A fundamental rule of thumb is 10A per square millimeter: a trace with a cross-sectional area of 1 square millimeter can safely handle 10A.
If the trace is too narrow, it will burn out under high current. Of course, current-induced trace burnout follows the energy formula: Q = I²t.
For example, a trace rated for 10A can withstand a sudden 100A current spike lasting microseconds. (This raises another issue: the trace’s stray inductance.
This spike will generate a strong counter-electromotive force due to this inductance, potentially damaging other components.

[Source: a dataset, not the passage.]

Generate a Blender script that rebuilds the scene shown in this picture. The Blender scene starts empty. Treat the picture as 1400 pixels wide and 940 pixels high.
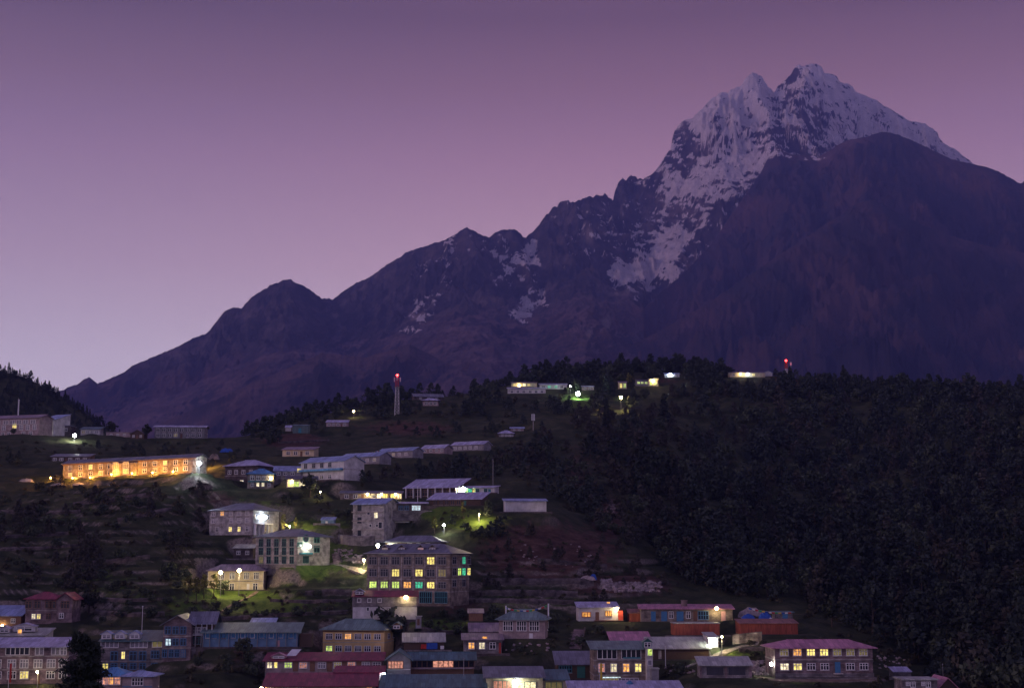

Thinner and longer traces have greater stray inductance, so practical design must also consider trace length comprehensively).
Trace Patterns and Their Impact on Current and Heat
Most PCB design software offers several options for routing vias around component pads: right-angle radiating traces, 45-degree radiating traces, or straight traces.
What’s the difference? Beginners often overlook this, choosing randomly based on aesthetics.
This is unwise. Two key considerations are: preventing excessive heat dissipation and ensuring adequate current-carrying capacity.
The straight pattern offers exceptional current-carrying capacity, making it essential for device pins in high-power circuits. It also provides strong thermal conductivity.
While beneficial for device cooling during operation, this poses challenges for PCB assembly personnel.
The rapid heat dissipation makes solder wetting difficult, often requiring higher-wattage irons and elevated soldering temperatures, thereby reducing production efficiency.
Choosing Pad Structures for Current and Thermal Balance
Using right-angle or 45-degree radiating pads reduces the contact area between the pin and copper foil, slowing heat dissipation and making soldering much easier.
Therefore, the choice between direct copper plating or via-through pads should be based on the application, balancing both current-carrying capacity and heat dissipation capabilities.
Direct copper plating should be avoided for low-power signal lines, while it is essential for pads carrying high currents.
The choice between right-angle or 45-degree pads is primarily aesthetic.